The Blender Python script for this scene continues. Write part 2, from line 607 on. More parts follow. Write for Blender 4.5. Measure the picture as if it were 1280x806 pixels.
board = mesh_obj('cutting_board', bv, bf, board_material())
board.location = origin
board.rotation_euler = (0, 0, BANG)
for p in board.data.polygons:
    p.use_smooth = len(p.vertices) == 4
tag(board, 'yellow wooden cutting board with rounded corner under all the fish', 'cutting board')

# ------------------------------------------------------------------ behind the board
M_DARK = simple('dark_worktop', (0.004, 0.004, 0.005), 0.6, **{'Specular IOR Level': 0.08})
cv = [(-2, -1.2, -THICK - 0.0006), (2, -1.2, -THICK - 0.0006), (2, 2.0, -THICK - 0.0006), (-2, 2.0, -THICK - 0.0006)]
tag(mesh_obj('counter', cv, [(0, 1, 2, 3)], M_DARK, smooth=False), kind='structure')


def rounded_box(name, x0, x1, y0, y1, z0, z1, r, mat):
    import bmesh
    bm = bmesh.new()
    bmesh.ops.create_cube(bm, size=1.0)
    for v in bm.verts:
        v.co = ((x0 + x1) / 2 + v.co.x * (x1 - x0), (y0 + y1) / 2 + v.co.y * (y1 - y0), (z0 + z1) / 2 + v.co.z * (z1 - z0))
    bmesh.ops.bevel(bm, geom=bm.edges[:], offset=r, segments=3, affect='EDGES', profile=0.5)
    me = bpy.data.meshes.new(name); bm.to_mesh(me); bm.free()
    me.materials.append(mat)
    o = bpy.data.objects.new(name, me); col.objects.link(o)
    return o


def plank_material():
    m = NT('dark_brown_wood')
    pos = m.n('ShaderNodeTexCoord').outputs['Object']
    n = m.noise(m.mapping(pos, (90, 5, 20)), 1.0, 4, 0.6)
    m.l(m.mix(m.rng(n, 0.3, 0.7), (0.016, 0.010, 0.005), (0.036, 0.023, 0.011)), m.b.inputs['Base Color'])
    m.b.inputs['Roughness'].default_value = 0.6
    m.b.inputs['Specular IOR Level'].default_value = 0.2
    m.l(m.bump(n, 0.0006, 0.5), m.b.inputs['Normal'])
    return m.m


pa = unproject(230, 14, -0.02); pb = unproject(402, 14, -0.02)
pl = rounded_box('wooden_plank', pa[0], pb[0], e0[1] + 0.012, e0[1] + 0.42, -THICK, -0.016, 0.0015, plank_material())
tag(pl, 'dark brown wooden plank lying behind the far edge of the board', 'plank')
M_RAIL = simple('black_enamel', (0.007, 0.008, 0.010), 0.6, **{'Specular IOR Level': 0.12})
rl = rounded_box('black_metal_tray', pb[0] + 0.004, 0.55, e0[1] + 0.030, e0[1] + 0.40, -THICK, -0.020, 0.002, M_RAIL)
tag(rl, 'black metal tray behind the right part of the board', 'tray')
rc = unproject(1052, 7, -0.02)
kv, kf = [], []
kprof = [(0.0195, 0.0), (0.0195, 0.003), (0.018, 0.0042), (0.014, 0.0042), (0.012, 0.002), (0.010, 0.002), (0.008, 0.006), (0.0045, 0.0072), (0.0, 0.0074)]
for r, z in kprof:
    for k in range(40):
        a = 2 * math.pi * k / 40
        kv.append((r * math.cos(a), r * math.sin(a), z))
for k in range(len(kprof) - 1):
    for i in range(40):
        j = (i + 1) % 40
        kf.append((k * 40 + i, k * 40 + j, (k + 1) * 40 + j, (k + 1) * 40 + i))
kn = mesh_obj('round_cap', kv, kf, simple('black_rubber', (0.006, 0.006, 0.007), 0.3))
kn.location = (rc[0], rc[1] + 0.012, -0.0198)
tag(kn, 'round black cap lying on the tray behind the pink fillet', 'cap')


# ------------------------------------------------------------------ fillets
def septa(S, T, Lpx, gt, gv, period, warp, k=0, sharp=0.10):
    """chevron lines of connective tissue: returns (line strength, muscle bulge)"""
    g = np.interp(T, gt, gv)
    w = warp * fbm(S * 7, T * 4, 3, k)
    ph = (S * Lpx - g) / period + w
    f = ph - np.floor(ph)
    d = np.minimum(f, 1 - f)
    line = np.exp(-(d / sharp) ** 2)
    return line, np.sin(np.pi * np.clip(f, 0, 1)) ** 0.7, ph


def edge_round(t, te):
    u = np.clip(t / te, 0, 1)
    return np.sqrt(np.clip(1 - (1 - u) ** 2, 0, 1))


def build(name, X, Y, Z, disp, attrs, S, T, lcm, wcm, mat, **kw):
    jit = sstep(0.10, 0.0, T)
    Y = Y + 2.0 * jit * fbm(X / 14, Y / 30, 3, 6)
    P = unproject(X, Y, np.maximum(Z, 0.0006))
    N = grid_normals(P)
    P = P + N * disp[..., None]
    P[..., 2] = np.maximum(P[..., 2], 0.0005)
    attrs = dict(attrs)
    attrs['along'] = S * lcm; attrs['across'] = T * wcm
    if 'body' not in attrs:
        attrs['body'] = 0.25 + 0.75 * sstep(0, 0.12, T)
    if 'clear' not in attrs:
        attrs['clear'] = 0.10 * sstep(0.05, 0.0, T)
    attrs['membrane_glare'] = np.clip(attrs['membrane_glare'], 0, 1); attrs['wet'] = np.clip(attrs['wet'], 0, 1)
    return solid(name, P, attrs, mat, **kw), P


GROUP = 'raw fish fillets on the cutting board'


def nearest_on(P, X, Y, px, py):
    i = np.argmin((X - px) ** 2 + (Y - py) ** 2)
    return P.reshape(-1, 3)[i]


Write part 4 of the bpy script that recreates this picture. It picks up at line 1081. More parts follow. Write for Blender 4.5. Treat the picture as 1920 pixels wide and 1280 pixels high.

# STATED TASK
Take the listing above and set it down exactly.

# REPLY TO THE EXERCISE
The Blender Python script for this scene continues. Write part 2, from line 607 on. More parts follow. Write for Blender 4.5. Measure the picture as if it were 1280x806 pixels.
board = mesh_obj('cutting_board', bv, bf, board_material())
board.location = origin
board.rotation_euler = (0, 0, BANG)
for p in board.data.polygons:
    p.use_smooth = len(p.vertices) == 4
tag(board, 'yellow wooden cutting board with rounded corner under all the fish', 'cutting board')

# ------------------------------------------------------------------ behind the board
M_DARK = simple('dark_worktop', (0.004, 0.004, 0.005), 0.6, **{'Specular IOR Level': 0.08})
cv = [(-2, -1.2, -THICK - 0.0006), (2, -1.2, -THICK - 0.0006), (2, 2.0, -THICK - 0.0006), (-2, 2.0, -THICK - 0.0006)]
tag(mesh_obj('counter', cv, [(0, 1, 2, 3)], M_DARK, smooth=False), kind='structure')


def rounded_box(name, x0, x1, y0, y1, z0, z1, r, mat):
    import bmesh
    bm = bmesh.new()
    bmesh.ops.create_cube(bm, size=1.0)
    for v in bm.verts:
        v.co = ((x0 + x1) / 2 + v.co.x * (x1 - x0), (y0 + y1) / 2 + v.co.y * (y1 - y0), (z0 + z1) / 2 + v.co.z * (z1 - z0))
    bmesh.ops.bevel(bm, geom=bm.edges[:], offset=r, segments=3, affect='EDGES', profile=0.5)
    me = bpy.data.meshes.new(name); bm.to_mesh(me); bm.free()
    me.materials.append(mat)
    o = bpy.data.objects.new(name, me); col.objects.link(o)
    return o


def plank_material():
    m = NT('dark_brown_wood')
    pos = m.n('ShaderNodeTexCoord').outputs['Object']
    n = m.noise(m.mapping(pos, (90, 5, 20)), 1.0, 4, 0.6)
    m.l(m.mix(m.rng(n, 0.3, 0.7), (0.016, 0.010, 0.005), (0.036, 0.023, 0.011)), m.b.inputs['Base Color'])
    m.b.inputs['Roughness'].default_value = 0.6
    m.b.inputs['Specular IOR Level'].default_value = 0.2
    m.l(m.bump(n, 0.0006, 0.5), m.b.inputs['Normal'])
    return m.m


pa = unproject(230, 14, -0.02); pb = unproject(402, 14, -0.02)
pl = rounded_box('wooden_plank', pa[0], pb[0], e0[1] + 0.012, e0[1] + 0.42, -THICK, -0.016, 0.0015, plank_material())
tag(pl, 'dark brown wooden plank lying behind the far edge of the board', 'plank')
M_RAIL = simple('black_enamel', (0.007, 0.008, 0.010), 0.6, **{'Specular IOR Level': 0.12})
rl = rounded_box('black_metal_tray', pb[0] + 0.004, 0.55, e0[1] + 0.030, e0[1] + 0.40, -THICK, -0.020, 0.002, M_RAIL)
tag(rl, 'black metal tray behind the right part of the board', 'tray')
rc = unproject(1052, 7, -0.02)
kv, kf = [], []
kprof = [(0.0195, 0.0), (0.0195, 0.003), (0.018, 0.0042), (0.014, 0.0042), (0.012, 0.002), (0.010, 0.002), (0.008, 0.006), (0.0045, 0.0072), (0.0, 0.0074)]
for r, z in kprof:
    for k in range(40):
        a = 2 * math.pi * k / 40
        kv.append((r * math.cos(a), r * math.sin(a), z))
for k in range(len(kprof) - 1):
    for i in range(40):
        j = (i + 1) % 40
        kf.append((k * 40 + i, k * 40 + j, (k + 1) * 40 + j, (k + 1) * 40 + i))
kn = mesh_obj('round_cap', kv, kf, simple('black_rubber', (0.006, 0.006, 0.007), 0.3))
kn.location = (rc[0], rc[1] + 0.012, -0.0198)
tag(kn, 'round black cap lying on the tray behind the pink fillet', 'cap')


# ------------------------------------------------------------------ fillets
def septa(S, T, Lpx, gt, gv, period, warp, k=0, sharp=0.10):
    """chevron lines of connective tissue: returns (line strength, muscle bulge)"""
    g = np.interp(T, gt, gv)
    w = warp * fbm(S * 7, T * 4, 3, k)
    ph = (S * Lpx - g) / period + w
    f = ph - np.floor(ph)
    d = np.minimum(f, 1 - f)
    line = np.exp(-(d / sharp) ** 2)
    return line, np.sin(np.pi * np.clip(f, 0, 1)) ** 0.7, ph


def edge_round(t, te):
    u = np.clip(t / te, 0, 1)
    return np.sqrt(np.clip(1 - (1 - u) ** 2, 0, 1))


def build(name, X, Y, Z, disp, attrs, S, T, lcm, wcm, mat, **kw):
    jit = sstep(0.10, 0.0, T)
    Y = Y + 2.0 * jit * fbm(X / 14, Y / 30, 3, 6)
    P = unproject(X, Y, np.maximum(Z, 0.0006))
    N = grid_normals(P)
    P = P + N * disp[..., None]
    P[..., 2] = np.maximum(P[..., 2], 0.0005)
    attrs = dict(attrs)
    attrs['along'] = S * lcm; attrs['across'] = T * wcm
    if 'body' not in attrs:
        attrs['body'] = 0.25 + 0.75 * sstep(0, 0.12, T)
    if 'clear' not in attrs:
        attrs['clear'] = 0.10 * sstep(0.05, 0.0, T)
    attrs['membrane_glare'] = np.clip(attrs['membrane_glare'], 0, 1); attrs['wet'] = np.clip(attrs['wet'], 0, 1)
    return solid(name, P, attrs, mat, **kw), P


GROUP = 'raw fish fillets on the cutting board'


def nearest_on(P, X, Y, px, py):
    i = np.argmin((X - px) ** 2 + (Y - py) ** 2)
    return P.reshape(-1, 3)[i]


Write part 4 of the bpy script that recreates this picture. It picks up at line 1081. More parts follow. Write for Blender 4.5. Treat the picture as 1920 pixels wide and 1280 pixels high.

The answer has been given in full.